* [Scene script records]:
----
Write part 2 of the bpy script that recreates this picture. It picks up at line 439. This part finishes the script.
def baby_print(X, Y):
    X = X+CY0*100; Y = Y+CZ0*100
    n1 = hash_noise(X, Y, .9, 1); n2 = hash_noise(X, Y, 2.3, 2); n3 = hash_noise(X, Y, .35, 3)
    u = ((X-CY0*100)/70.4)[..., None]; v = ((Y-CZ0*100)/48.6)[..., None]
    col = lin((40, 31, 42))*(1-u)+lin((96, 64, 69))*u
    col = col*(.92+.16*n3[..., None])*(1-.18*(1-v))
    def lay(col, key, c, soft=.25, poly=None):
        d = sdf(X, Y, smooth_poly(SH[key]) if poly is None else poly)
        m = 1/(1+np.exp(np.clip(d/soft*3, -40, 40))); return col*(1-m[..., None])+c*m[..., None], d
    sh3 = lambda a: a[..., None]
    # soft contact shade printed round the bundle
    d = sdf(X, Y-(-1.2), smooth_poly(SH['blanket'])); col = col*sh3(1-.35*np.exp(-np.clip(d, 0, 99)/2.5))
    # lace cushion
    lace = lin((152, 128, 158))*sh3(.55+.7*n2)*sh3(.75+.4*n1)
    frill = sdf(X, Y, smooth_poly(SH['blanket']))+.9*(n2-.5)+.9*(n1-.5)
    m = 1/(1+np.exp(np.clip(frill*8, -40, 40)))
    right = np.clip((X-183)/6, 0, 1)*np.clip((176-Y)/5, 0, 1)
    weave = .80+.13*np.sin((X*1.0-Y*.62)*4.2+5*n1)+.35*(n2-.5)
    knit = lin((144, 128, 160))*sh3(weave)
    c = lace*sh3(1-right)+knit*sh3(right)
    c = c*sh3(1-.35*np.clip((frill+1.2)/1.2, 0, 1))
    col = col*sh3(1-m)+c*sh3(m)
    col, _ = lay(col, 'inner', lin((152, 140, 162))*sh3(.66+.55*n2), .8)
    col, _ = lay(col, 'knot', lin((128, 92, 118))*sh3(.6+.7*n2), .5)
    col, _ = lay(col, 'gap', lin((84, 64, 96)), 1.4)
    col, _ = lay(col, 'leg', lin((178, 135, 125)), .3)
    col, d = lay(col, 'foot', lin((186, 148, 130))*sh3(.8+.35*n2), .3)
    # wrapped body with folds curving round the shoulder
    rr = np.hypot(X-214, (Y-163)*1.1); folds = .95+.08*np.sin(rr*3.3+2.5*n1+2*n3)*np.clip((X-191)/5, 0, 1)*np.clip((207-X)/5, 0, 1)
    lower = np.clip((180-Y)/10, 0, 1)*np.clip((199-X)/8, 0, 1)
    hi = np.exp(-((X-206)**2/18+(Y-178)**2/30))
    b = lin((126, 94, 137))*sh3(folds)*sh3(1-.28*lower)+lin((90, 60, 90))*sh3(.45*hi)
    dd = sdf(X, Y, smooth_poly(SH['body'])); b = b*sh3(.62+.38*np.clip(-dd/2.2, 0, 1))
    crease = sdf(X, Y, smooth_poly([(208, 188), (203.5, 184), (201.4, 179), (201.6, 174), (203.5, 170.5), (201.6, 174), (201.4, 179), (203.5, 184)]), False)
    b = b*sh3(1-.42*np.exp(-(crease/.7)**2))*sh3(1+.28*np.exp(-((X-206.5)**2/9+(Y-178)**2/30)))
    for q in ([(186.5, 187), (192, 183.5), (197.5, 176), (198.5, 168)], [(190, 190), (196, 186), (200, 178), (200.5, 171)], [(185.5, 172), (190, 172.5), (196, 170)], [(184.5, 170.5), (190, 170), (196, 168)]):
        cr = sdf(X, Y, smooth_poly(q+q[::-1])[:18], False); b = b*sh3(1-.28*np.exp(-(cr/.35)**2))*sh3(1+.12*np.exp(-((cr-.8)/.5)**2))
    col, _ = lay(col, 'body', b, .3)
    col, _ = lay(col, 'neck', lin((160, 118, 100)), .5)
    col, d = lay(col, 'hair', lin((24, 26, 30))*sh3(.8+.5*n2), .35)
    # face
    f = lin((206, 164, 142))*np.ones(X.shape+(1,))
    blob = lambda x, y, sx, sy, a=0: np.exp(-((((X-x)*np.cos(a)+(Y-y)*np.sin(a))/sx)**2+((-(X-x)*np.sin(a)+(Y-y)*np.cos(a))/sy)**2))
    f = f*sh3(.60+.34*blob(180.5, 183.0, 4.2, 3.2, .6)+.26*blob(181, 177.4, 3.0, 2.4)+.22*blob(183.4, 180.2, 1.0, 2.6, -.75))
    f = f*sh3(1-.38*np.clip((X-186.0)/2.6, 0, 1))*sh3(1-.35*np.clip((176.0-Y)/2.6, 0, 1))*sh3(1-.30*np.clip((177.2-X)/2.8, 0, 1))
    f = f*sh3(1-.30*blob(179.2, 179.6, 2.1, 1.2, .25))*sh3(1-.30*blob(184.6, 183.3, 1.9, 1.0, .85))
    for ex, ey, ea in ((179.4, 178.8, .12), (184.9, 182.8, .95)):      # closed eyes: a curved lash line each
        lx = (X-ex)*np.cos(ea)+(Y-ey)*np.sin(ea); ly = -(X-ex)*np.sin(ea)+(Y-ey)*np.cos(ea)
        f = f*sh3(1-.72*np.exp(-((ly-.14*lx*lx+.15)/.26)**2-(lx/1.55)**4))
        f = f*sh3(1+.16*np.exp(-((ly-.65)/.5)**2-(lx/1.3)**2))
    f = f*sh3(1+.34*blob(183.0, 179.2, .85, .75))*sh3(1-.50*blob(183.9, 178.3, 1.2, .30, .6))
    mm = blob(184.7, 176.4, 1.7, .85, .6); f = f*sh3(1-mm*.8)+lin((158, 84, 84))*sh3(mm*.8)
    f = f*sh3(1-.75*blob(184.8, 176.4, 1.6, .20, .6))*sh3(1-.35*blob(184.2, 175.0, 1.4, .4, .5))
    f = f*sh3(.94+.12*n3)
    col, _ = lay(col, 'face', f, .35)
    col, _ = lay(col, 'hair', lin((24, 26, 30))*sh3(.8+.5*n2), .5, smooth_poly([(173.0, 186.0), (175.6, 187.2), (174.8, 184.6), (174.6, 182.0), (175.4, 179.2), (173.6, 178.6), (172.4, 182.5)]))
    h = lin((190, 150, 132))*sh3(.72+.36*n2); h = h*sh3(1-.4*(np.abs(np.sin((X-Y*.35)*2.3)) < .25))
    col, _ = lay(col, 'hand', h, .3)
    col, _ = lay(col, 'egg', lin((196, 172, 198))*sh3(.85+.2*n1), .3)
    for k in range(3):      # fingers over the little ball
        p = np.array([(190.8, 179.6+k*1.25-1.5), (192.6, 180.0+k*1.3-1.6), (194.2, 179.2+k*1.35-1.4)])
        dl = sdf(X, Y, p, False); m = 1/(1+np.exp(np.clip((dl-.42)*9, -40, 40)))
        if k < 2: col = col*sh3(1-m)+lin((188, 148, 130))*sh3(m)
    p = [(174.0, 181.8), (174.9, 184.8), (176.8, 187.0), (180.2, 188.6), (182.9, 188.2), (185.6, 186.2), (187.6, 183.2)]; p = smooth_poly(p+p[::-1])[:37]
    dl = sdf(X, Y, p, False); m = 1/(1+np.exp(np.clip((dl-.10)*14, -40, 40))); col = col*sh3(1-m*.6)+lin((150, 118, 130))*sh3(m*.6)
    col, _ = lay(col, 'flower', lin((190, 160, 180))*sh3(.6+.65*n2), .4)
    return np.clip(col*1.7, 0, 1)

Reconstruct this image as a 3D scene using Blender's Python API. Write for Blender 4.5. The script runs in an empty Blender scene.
----
Where a line of the entries contains the word "this", copy that line.

* [TASK RESPONSE]:
Write part 2 of the bpy script that recreates this picture. It picks up at line 439. This part finishes the script.
Reconstruct this image as a 3D scene using Blender's Python API. Write for Blender 4.5. The script runs in an empty Blender scene.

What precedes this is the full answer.